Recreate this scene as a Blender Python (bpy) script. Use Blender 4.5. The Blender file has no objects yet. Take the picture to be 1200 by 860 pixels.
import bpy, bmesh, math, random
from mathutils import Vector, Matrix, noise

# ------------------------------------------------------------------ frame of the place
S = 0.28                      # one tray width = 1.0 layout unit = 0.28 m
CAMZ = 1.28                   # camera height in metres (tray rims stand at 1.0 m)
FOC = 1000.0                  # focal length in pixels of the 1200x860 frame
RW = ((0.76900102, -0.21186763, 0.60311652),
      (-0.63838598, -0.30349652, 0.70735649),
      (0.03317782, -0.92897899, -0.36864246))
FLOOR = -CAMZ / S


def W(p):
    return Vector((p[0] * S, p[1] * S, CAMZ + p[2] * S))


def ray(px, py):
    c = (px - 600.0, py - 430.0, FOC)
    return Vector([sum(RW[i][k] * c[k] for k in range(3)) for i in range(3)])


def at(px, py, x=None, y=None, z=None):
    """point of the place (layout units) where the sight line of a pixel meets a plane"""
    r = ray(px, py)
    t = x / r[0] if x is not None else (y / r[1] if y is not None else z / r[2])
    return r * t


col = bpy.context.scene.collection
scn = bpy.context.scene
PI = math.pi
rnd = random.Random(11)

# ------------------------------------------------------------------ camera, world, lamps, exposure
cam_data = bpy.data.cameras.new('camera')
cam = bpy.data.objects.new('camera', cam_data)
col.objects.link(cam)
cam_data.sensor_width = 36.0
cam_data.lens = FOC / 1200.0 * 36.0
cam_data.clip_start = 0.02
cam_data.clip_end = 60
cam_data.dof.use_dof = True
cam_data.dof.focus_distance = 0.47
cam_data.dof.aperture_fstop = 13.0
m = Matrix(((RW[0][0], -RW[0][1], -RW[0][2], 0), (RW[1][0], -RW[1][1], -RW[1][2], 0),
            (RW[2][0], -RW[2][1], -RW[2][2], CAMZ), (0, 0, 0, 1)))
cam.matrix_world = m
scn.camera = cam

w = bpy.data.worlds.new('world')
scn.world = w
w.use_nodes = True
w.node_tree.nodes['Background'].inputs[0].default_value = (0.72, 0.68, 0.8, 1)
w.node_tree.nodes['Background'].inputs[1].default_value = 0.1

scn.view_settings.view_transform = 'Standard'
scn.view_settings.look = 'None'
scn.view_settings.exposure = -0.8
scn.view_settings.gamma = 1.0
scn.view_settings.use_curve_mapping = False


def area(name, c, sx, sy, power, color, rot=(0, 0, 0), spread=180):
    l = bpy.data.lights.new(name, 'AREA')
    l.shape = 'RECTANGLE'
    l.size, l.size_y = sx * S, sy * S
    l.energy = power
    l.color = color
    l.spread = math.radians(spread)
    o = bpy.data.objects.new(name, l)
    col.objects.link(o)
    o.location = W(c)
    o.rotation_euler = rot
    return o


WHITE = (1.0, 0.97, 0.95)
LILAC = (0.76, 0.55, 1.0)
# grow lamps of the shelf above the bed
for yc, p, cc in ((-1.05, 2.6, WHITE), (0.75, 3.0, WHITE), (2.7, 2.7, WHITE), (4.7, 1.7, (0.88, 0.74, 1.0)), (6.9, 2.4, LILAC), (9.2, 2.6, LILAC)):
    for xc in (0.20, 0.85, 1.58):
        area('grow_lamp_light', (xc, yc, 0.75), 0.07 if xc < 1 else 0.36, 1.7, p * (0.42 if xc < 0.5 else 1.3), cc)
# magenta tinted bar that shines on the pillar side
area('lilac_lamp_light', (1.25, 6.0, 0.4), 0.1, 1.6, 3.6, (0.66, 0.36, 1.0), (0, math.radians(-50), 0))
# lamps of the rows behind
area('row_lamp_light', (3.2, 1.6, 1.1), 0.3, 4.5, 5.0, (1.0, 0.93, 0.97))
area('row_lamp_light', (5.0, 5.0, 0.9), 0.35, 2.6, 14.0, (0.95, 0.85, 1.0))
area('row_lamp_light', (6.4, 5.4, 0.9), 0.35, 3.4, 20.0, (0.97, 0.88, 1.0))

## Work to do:
Extract exactly the leading lines of the data, stopping at and including the line with "from mathutils import Vector, Matrix, noise".

## Task output:
Recreate this scene as a Blender Python (bpy) script. Use Blender 4.5. The Blender file has no objects yet. Take the picture to be 1200 by 860 pixels.
import bpy, bmesh, math, random
from mathutils import Vector, Matrix, noise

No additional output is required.